▶ **Given instruction**
Copy every line of the listing exactly.

▶ **Information supplied**

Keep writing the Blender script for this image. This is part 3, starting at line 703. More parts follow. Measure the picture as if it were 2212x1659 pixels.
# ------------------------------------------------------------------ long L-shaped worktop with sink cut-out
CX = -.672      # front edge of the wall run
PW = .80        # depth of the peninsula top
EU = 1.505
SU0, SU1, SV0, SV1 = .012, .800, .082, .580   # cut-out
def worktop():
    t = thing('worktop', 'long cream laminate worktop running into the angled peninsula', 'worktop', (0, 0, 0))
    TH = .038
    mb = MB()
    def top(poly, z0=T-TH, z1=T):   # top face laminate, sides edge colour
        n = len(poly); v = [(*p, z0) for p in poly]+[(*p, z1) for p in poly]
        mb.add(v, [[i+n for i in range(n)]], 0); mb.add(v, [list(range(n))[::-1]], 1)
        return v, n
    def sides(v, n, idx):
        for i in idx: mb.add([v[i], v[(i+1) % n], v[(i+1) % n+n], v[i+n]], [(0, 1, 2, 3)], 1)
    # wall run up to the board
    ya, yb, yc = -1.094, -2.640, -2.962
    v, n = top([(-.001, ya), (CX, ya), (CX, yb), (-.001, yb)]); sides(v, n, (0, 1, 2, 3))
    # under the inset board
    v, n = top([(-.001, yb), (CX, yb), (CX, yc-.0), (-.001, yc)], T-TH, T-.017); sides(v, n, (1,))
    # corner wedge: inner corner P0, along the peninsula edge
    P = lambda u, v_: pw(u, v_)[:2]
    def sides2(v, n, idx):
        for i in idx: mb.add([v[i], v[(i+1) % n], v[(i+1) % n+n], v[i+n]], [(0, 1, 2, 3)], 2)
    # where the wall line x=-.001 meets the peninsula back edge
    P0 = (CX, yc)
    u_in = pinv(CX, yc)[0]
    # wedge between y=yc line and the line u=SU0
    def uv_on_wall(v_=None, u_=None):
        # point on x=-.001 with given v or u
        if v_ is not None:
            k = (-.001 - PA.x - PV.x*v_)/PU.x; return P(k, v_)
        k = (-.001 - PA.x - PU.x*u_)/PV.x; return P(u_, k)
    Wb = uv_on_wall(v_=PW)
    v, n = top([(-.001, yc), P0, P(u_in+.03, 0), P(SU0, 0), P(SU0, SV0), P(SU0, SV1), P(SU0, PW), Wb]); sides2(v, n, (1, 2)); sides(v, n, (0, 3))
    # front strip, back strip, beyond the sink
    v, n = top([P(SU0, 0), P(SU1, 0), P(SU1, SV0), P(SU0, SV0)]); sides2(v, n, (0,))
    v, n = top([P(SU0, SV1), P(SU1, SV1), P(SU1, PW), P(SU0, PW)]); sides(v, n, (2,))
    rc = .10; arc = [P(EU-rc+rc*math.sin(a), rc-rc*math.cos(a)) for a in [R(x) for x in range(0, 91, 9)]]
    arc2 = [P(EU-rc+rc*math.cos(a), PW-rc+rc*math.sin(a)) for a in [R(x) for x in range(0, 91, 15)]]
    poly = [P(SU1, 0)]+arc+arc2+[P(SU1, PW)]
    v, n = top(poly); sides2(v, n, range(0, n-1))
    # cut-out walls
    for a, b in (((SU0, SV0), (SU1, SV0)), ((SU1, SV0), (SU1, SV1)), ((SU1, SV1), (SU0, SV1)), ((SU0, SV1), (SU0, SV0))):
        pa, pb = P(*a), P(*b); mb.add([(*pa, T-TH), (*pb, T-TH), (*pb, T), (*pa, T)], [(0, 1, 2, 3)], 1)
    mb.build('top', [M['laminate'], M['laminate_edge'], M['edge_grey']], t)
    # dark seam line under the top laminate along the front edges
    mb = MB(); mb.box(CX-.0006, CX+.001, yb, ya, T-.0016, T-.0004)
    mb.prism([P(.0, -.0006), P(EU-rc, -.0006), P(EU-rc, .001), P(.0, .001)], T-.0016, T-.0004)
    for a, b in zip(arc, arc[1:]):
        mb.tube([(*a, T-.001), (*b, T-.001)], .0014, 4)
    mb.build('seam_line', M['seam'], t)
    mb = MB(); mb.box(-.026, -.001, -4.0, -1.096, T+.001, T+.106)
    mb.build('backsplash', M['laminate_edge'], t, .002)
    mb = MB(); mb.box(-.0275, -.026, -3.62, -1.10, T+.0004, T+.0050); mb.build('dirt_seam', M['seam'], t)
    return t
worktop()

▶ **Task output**
Keep writing the Blender script for this image. This is part 3, starting at line 703. More parts follow. Measure the picture as if it were 2212x1659 pixels.
# ------------------------------------------------------------------ long L-shaped worktop with sink cut-out
CX = -.672      # front edge of the wall run
PW = .80        # depth of the peninsula top
EU = 1.505
SU0, SU1, SV0, SV1 = .012, .800, .082, .580   # cut-out
def worktop():
    t = thing('worktop', 'long cream laminate worktop running into the angled peninsula', 'worktop', (0, 0, 0))
    TH = .038
    mb = MB()
    def top(poly, z0=T-TH, z1=T):   # top face laminate, sides edge colour
        n = len(poly); v = [(*p, z0) for p in poly]+[(*p, z1) for p in poly]
        mb.add(v, [[i+n for i in range(n)]], 0); mb.add(v, [list(range(n))[::-1]], 1)
        return v, n
    def sides(v, n, idx):
        for i in idx: mb.add([v[i], v[(i+1) % n], v[(i+1) % n+n], v[i+n]], [(0, 1, 2, 3)], 1)
    # wall run up to the board
    ya, yb, yc = -1.094, -2.640, -2.962
    v, n = top([(-.001, ya), (CX, ya), (CX, yb), (-.001, yb)]); sides(v, n, (0, 1, 2, 3))
    # under the inset board
    v, n = top([(-.001, yb), (CX, yb), (CX, yc-.0), (-.001, yc)], T-TH, T-.017); sides(v, n, (1,))
    # corner wedge: inner corner P0, along the peninsula edge
    P = lambda u, v_: pw(u, v_)[:2]
    def sides2(v, n, idx):
        for i in idx: mb.add([v[i], v[(i+1) % n], v[(i+1) % n+n], v[i+n]], [(0, 1, 2, 3)], 2)
    # where the wall line x=-.001 meets the peninsula back edge
    P0 = (CX, yc)
    u_in = pinv(CX, yc)[0]
    # wedge between y=yc line and the line u=SU0
    def uv_on_wall(v_=None, u_=None):
        # point on x=-.001 with given v or u
        if v_ is not None:
            k = (-.001 - PA.x - PV.x*v_)/PU.x; return P(k, v_)
        k = (-.001 - PA.x - PU.x*u_)/PV.x; return P(u_, k)
    Wb = uv_on_wall(v_=PW)
    v, n = top([(-.001, yc), P0, P(u_in+.03, 0), P(SU0, 0), P(SU0, SV0), P(SU0, SV1), P(SU0, PW), Wb]); sides2(v, n, (1, 2)); sides(v, n, (0, 3))
    # front strip, back strip, beyond the sink
    v, n = top([P(SU0, 0), P(SU1, 0), P(SU1, SV0), P(SU0, SV0)]); sides2(v, n, (0,))
    v, n = top([P(SU0, SV1), P(SU1, SV1), P(SU1, PW), P(SU0, PW)]); sides(v, n, (2,))
    rc = .10; arc = [P(EU-rc+rc*math.sin(a), rc-rc*math.cos(a)) for a in [R(x) for x in range(0, 91, 9)]]
    arc2 = [P(EU-rc+rc*math.cos(a), PW-rc+rc*math.sin(a)) for a in [R(x) for x in range(0, 91, 15)]]
    poly = [P(SU1, 0)]+arc+arc2+[P(SU1, PW)]
    v, n = top(poly); sides2(v, n, range(0, n-1))
    # cut-out walls
    for a, b in (((SU0, SV0), (SU1, SV0)), ((SU1, SV0), (SU1, SV1)), ((SU1, SV1), (SU0, SV1)), ((SU0, SV1), (SU0, SV0))):
        pa, pb = P(*a), P(*b); mb.add([(*pa, T-TH), (*pb, T-TH), (*pb, T), (*pa, T)], [(0, 1, 2, 3)], 1)
    mb.build('top', [M['laminate'], M['laminate_edge'], M['edge_grey']], t)
    # dark seam line under the top laminate along the front edges
    mb = MB(); mb.box(CX-.0006, CX+.001, yb, ya, T-.0016, T-.0004)
    mb.prism([P(.0, -.0006), P(EU-rc, -.0006), P(EU-rc, .001), P(.0, .001)], T-.0016, T-.0004)
    for a, b in zip(arc, arc[1:]):
        mb.tube([(*a, T-.001), (*b, T-.001)], .0014, 4)
    mb.build('seam_line', M['seam'], t)
    mb = MB(); mb.box(-.026, -.001, -4.0, -1.096, T+.001, T+.106)
    mb.build('backsplash', M['laminate_edge'], t, .002)
    mb = MB(); mb.box(-.0275, -.026, -3.62, -1.10, T+.0004, T+.0050); mb.build('dirt_seam', M['seam'], t)
    return t
worktop()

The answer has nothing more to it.